The main protagonist, Clodagh, is a young woman trying to move on from a breakup while living temporarily in the spare room of her mother’s flat. 

However, Clodagh’s biggest problem, the one that all the others originate from, is her addiction. 

Each day for her is a crushing cycle of acquiring drugs, hiding her drug use, denying her problems to herself.

While she is  Somewhere’s largest single figure, the story is told through the eyes of several characters — Clodagh’s ex Seamus, her mother Sylvia, and a collection of friends and loose acquaintances. 

With the exception of her mother and her friend Emma virtually everyone that Clodagh associates with is a homeless addict.

The narration switches rapidly from character to character, giving the novel a choppy feel which suits the internal chaos of its protagonists. 

While Somewhere is O’Connor’s debut novel, she has a long history of poetry publishing and demonstrates a poet’s knack for allowing seemingly small details to transmit vital information about her characters. 

Everyone has their own ticks; ways of walking, sitting, talking; habits that betray their real feelings in spite of what they say. 

Superb evocation of Dublin city centre

Dublin city centre is superbly evoked and here too, singular details such as traffic, shopfronts, pubs, sounds, and smells bring us right to the heart of the action.

A feature of the novel is its long stretches without major dramatic incident. This is partly because a lot of the story development is played out through inner monologues and mundane interactions between characters. 

The main reason is that O’Connor refuses to romanticise her subjects. Yes, everyone is portrayed sympathetically but those in the grip of addiction, which is most of the main characters, lead grinding, repetitive lives. 

Day after day the formula for their existence is the same: Somehow find enough cash to feed their habit, to keep the agonies of withdrawal at bay for a few more hours. 

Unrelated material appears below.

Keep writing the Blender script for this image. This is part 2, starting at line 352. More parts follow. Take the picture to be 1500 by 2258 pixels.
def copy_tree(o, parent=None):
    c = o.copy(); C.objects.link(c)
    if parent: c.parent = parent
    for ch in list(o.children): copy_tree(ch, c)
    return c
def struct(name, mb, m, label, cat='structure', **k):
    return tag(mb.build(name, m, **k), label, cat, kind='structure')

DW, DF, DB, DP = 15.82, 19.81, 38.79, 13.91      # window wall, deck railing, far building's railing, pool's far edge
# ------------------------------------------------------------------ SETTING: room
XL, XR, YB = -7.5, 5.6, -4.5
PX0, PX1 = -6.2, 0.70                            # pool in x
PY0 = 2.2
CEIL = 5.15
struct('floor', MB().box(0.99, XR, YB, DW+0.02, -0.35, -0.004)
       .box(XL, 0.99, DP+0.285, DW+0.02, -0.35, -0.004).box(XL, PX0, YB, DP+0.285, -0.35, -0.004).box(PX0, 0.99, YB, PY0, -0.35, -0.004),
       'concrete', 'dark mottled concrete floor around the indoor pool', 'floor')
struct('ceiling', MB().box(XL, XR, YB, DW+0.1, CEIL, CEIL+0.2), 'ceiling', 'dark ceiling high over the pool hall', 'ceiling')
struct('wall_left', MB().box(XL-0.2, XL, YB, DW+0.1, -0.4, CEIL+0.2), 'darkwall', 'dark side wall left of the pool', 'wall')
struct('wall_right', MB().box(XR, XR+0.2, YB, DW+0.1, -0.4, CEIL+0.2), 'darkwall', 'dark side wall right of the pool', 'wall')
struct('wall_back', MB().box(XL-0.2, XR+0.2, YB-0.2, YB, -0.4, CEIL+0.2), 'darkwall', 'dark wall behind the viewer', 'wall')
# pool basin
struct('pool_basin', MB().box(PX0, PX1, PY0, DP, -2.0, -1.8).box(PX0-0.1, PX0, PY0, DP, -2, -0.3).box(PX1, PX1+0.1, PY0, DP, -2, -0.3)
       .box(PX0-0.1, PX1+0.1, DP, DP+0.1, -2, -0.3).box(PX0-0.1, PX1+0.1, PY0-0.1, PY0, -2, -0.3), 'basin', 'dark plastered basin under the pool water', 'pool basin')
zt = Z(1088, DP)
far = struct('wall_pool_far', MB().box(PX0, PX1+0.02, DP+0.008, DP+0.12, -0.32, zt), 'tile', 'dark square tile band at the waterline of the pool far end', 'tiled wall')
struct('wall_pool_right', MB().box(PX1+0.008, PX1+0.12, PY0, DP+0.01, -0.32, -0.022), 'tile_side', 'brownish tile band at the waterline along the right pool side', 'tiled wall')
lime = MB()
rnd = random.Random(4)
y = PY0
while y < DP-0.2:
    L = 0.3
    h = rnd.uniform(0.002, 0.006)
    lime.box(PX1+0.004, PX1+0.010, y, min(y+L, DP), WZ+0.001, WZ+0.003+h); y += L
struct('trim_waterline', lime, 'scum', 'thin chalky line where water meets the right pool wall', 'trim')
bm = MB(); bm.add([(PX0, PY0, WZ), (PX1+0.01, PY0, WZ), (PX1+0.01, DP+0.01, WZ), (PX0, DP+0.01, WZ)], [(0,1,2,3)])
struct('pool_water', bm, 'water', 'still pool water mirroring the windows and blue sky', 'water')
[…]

We get uncomfortable detail on what some characters, like Clodagh’s ex Seamus or their mutual friend James, have to do to earn money, what heroin does to their bodies, what they do to their own bodies.

For all of Somewhere’s dark elements, O’Connor walks a fine line between portraying the hard realities of her characters’ lives and offering the reader just enough hope to keep the suspense alive, to keep us turning pages. 

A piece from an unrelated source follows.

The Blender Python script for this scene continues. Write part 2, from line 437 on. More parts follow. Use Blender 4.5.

Everyone has their own back story, skilfully woven into the narrative. They weren’t always how we see them now. Nothing is inevitable in their journey and change is always held out as a possibility. 

Clodagh’s friend, Cathy O, for instance, tries desperately hard to quit her habit, Clodagh herself tries and tries again.

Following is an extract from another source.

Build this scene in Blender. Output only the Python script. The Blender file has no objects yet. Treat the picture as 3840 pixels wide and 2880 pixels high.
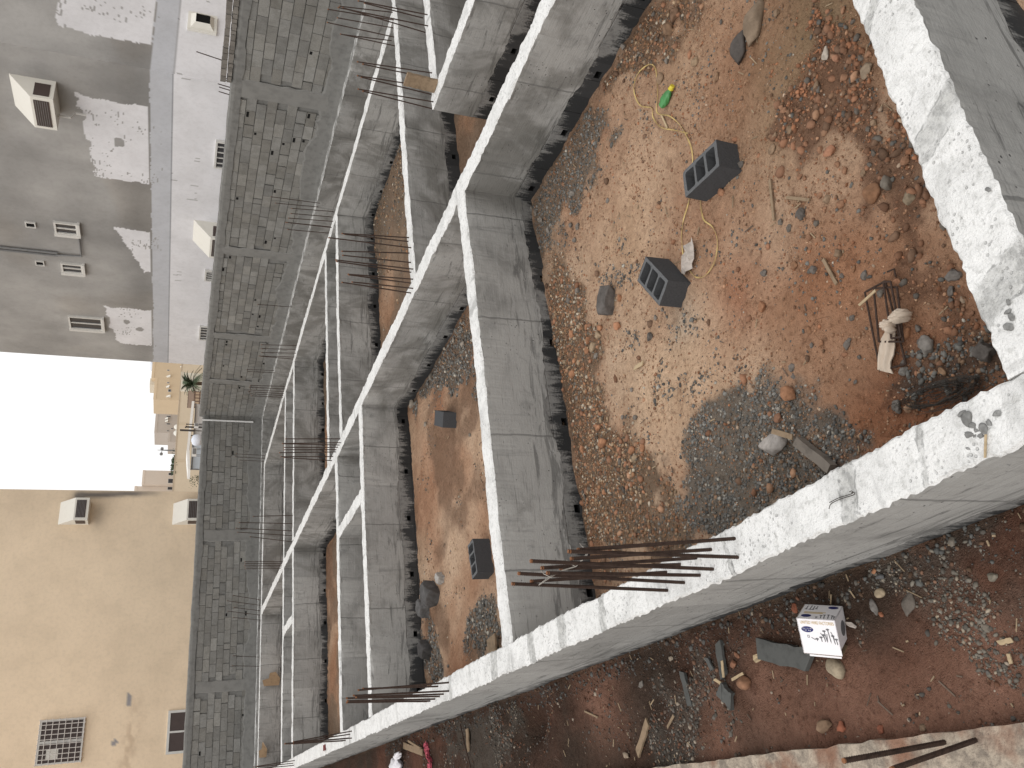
import bpy, bmesh, math, random
import numpy as np
from mathutils import Vector, Matrix

S = bpy.context.scene
COL = S.collection
rng = np.random.RandomState(7)
random.seed(7)

# ------------------------------------------------------------------ camera
F = 3110.0
CX, CY = 1920.0, 1440.0
H = 2.5                                   # camera height over the beam tops (z = 0)
RM = np.array([[-0.10869354, -0.89484573, 0.43293976],
               [-0.35045548, 0.4420518, 0.82569435],
               [-0.93025086, -0.06197847, -0.36165177]])   # image x, y, depth -> world


def ray(x, y):
    return RM @ np.array([x - CX, y - CY, F])


def gp(x, y, z=0.0):
    d = ray(x, y); t = (z - H) / d[2]
    return d * t + np.array([0, 0, H])


def onX(x, y, X):
    d = ray(x, y); t = X / d[0]
    return d * t + np.array([0, 0, H])


def onY(x, y, Y):
    d = ray(x, y); t = Y / d[1]
    return d * t + np.array([0, 0, H])


def tip(base, x, y):                      # point over `base` where a standing bar ends
    d = ray(x, y); dh = d[:2]
    t = (np.array(base[:2]) @ dh) / (dh @ dh)
    return d * t + np.array([0, 0, H])


K = 960 / 1659.0


def P(tx, ty, a, b):
    return tx + a * K, ty + b * K


cam = bpy.data.cameras.new('camera')
cam.sensor_width = 36.0
cam.sensor_fit = 'HORIZONTAL'
cam.lens = F / 3840 * 36.0
cam.clip_start = 0.05
cam.clip_end = 2000
co = bpy.data.objects.new('camera', cam)
COL.objects.link(co)
M = Matrix.Identity(4)
for i in range(3):
    M[i][0] = RM[i][0]; M[i][1] = -RM[i][1]; M[i][2] = -RM[i][2]
M[0][3], M[1][3], M[2][3] = 0, 0, H
co.matrix_world = M
S.camera = co


# ------------------------------------------------------------------ noise (numpy)
def _h(ix, iy, s):
    n = (ix.astype(np.int64) * 374761393 + iy.astype(np.int64) * 668265263 + s * 1442695041) & 0x7fffffff
    n = ((n ^ (n >> 13)) * 1274126177) & 0x7fffffff
    return ((n ^ (n >> 16)) & 0xffff) / 65535.0


def vn(x, y, s=0):
    x = np.asarray(x, float); y = np.asarray(y, float)
    ix = np.floor(x); iy = np.floor(y)
    fx = x - ix; fy = y - iy
    fx = fx * fx * (3 - 2 * fx); fy = fy * fy * (3 - 2 * fy)
    a = _h(ix, iy, s); b = _h(ix + 1, iy, s); c = _h(ix, iy + 1, s); d = _h(ix + 1, iy + 1, s)
    return (a * (1 - fx) + b * fx) * (1 - fy) + (c * (1 - fx) + d * fx) * fy


def fbm(x, y, s=0, o=4):
    t = 0; a = .5; n = 0
    x = np.asarray(x, float); y = np.asarray(y, float)
    for k in range(o):
        t = t + a * vn(x, y, s + k * 17); n += a
        x = x * 2.03 + 5.2; y = y * 2.03 + 1.7; a *= .5
    return t / n


def sstep(a, b, x):
    t = np.clip((x - a) / (b - a), 0, 1)
    return t * t * (3 - 2 * t)


# ------------------------------------------------------------------ materials
class NB:
    def __init__(self, name):
        self.m = bpy.data.materials.new(name)
        self.m.use_nodes = True
        self.t = self.m.node_tree
        self.t.nodes.clear()
        self.out = self.t.nodes.new('ShaderNodeOutputMaterial')

    def put(self, sock, v):
        if v is None:
            return
        if isinstance(v, bpy.types.NodeSocket):
            self.t.links.new(v, sock)
        else:
            if sock.type == 'RGBA' and len(v) == 3:
                v = (*v, 1)
            sock.default_value = v

    def n(self, typ, ins=None, **props):
        nd = self.t.nodes.new('ShaderNode' + typ)
        for k, v in props.items():
            setattr(nd, k, v)
        for k, v in (ins or {}).items():
            self.put(nd.inputs[k], v)
        return nd

    def geo(self):
        return self.n('NewGeometry').outputs['Position']

    def obj(self):
        return self.n('TexCoord').outputs['Object']

    def attr(self, name='col'):
        return self.n('Attribute', attribute_name=name).outputs['Color']

    def math(self, op, a, b=None, c=None, clamp=False):
        nd = self.n('Math', operation=op, use_clamp=clamp)
        self.put(nd.inputs[0], a)
        if b is not None: self.put(nd.inputs[1], b)
        if c is not None: self.put(nd.inputs[2], c)
        return nd.outputs[0]

    def map(self, v, scale=(1, 1, 1), loc=(0, 0, 0)):
        return self.n('Mapping', {'Vector': v, 'Scale': scale, 'Location': loc}).outputs[0]

    def noise(self, v, scale=1, detail=4, rough=.55, dist=0):
        return self.n('TexNoise', {'Vector': v, 'Scale': scale, 'Detail': detail, 'Roughness': rough, 'Distortion': dist}).outputs['Fac']

    def voro(self, v, scale=1, feature='F1'):
        return self.n('TexVoronoi', {'Vector': v, 'Scale': scale}, feature=feature).outputs['Distance']

    def ramp(self, f, lo, hi, a=0.0, b=1.0):
        nd = self.n('MapRange', {'From Min': lo, 'From Max': hi, 'To Min': a, 'To Max': b}, interpolation_type='SMOOTHSTEP')
        self.put(nd.inputs['Value'], f)
        return nd.outputs[0]

    def mix(self, f, a, b, mode='MIX'):
        nd = self.n('Mix', data_type='RGBA', blend_type=mode)
        self.put(nd.inputs[0], f); self.put(nd.inputs[6], a); self.put(nd.inputs[7], b)
        return nd.outputs[2]

    def xyz(self, v):
        s = self.n('SeparateXYZ', {'Vector': v})
        return s.outputs[0], s.outputs[1], s.outputs[2]

    def vec(self, x, y, z):
        return self.n('CombineXYZ', {'X': x, 'Y': y, 'Z': z}).outputs[0]

    def bump(self, h, dist=.01, strength=1.0, normal=None):
        nd = self.n('Bump', {'Height': h, 'Distance': dist, 'Strength': strength})
        if normal: self.put(nd.inputs['Normal'], normal)
        return nd.outputs[0]

    def done(self, color, rough=.9, normal=None, spec=.25, metal=0.0):
        b = self.n('BsdfPrincipled', {'Base Color': color, 'Roughness': rough, 'Metallic': metal})
        b.inputs['Specular IOR Level'].default_value = spec
        if normal: self.put(b.inputs['Normal'], normal)
        self.t.links.new(b.outputs[0], self.out.inputs[0])
        return self.m


MATS = {}


def lime(name, sc, patch=(), dirty=0):
    b = NB(name); p = b.geo()
    q = b.map(p, sc)
    band = b.noise(q, 1.0, 3, .6)
    blot = b.noise(p, 3.2, 5, .62, .6)
    fine = b.noise(p, 26, 4, .65)
    pit = b.voro(b.n('Mapping', {'Vector': p, 'Rotation': (.3, .2, .5)}).outputs[0], 41)
    blot2 = b.noise(p, 9, 5, .7, .4)
    c = b.mix(b.ramp(blot, .42, .74), (.765, .765, .752), (.60, .60, .587))
    c = b.mix(b.ramp(blot2, .54, .70, 0, .45), c, (.50, .50, .485))
    c = b.mix(b.ramp(band, .60, .70, 0, .65), c, (.33, .33, .32))
    c = b.mix(b.ramp(fine, .50, .68, 0, .5), c, (.42, .42, .40))
    sel = b.math('MULTIPLY', b.ramp(pit, .30, .14), b.ramp(b.noise(p, 5, 3), .46, .58))
    c = b.mix(b.math('MULTIPLY', sel, .42), c, (.24, .24, .23))
    x, y, z = b.xyz(p)
    wb = b.math('MULTIPLY', b.math('SUBTRACT', b.noise(p, 14, 3), .5), .06)
    if dirty:
        c = b.mix(b.ramp(b.noise(p, 3.7, 4, .6), .40, .60, dirty * .6, min(1, dirty * 1.6)), c, (.2, .2, .19))
    if patch:
        for (px, sl, hw, ky) in patch:
            m0, m1, lim = (y, b.math('SUBTRACT', x, .91), b.ramp(x, 1.3, 1.2)) if ky else (x, b.math('SUBTRACT', y, 1.56), b.ramp(y, 2.2, 2.1))
            dd = b.math('ABSOLUTE', b.math('ADD', b.math('SUBTRACT', b.math('ADD', m0, b.math('MULTIPLY', m1, sl)), px), wb))
            mk = b.math('MULTIPLY', b.ramp(dd, hw + .012, hw - .02), lim)
            c = b.mix(b.math('MULTIPLY', mk, b.ramp(blot2, .3, .6, .35, .8)), c, b.mix(b.ramp(fine, .4, .6), (.46, .46, .44), (.30, .30, .29)))
            ed = b.ramp(b.math('ABSOLUTE', b.math('SUBTRACT', dd, hw)), .008, .002)
            c = b.mix(b.math('MULTIPLY', b.math('MULTIPLY', ed, b.math('MULTIPLY', lim, b.ramp(blot2, .45, .55))), .55), c, (.16, .16, .155))
    h = b.math('ADD', b.math('MULTIPLY', fine, .8), b.math('ADD', b.math('MULTIPLY', sel, -.5), b.noise(p, 90, 3)))
    return b.done(c, .92, b.bump(h, .012, .9), .2)


MATS['lime_y'] = lime('lime wash along y', (.7, 3.4, .7), [(float(gp(*P(tx_, ty_, a_, b_))[1]), sl_, hw_, 1) for tx_, ty_, a_, b_, sl_, hw_ in ((2880, 960, 500, 1470, .3, .045), (2880, 960, 980, 1230, .25, .012), (1920, 1920, 1385, 230, -.1, .014), (1920, 1920, 585, 640, .15, .035), (1920, 1920, 330, 800, .1, .06), (1920, 1920, 130, 890, .0, .06), (960, 1920, 1550, 1050, .1, .07), (960, 1920, 1260, 1150, .1, .05))])
MATS['lime_dirty'] = lime('dirty lime wash', (.7, 3.4, .7), dirty=.55)
MATS['lime_x'] = lime('lime wash along x', (3.4, .7, .7), [(float(gp(*P(2880, 0, 1080, 810))[0]), .55, .062, 0), (float(gp(*P(2880, 960, 1520, 170))[0]), .4, .075, 0), (float(gp(*P(2880, 0, 640, 30))[0]), .9, .035, 0)])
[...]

Dublin and Ireland’s housing crisis hovers in the background of every paragraph, almost like the ghost of an additional character. 

Full-time workers, like Sylvia and Emma, are precariously renting, never sure how long their landlords will allow them to stay in situ.

Clodagh herself sleeps on a mattress in her mother’s spare room but it’s clear to all that the arrangement can’t continue. 

As the book’s title insinuates, all of the characters are seeking that elusive somewhere to shelter, to feel safe, to love and be loved.

Understandably for a first novel, some flaws are on display. The drudgery of addiction is a little over emphasised in places and can feel repetitive; at other times the narrative is unnecessarily poetic. 

However, this is a mightily strong debut with superbly evoked characters that will keep readers enthralled to the very end.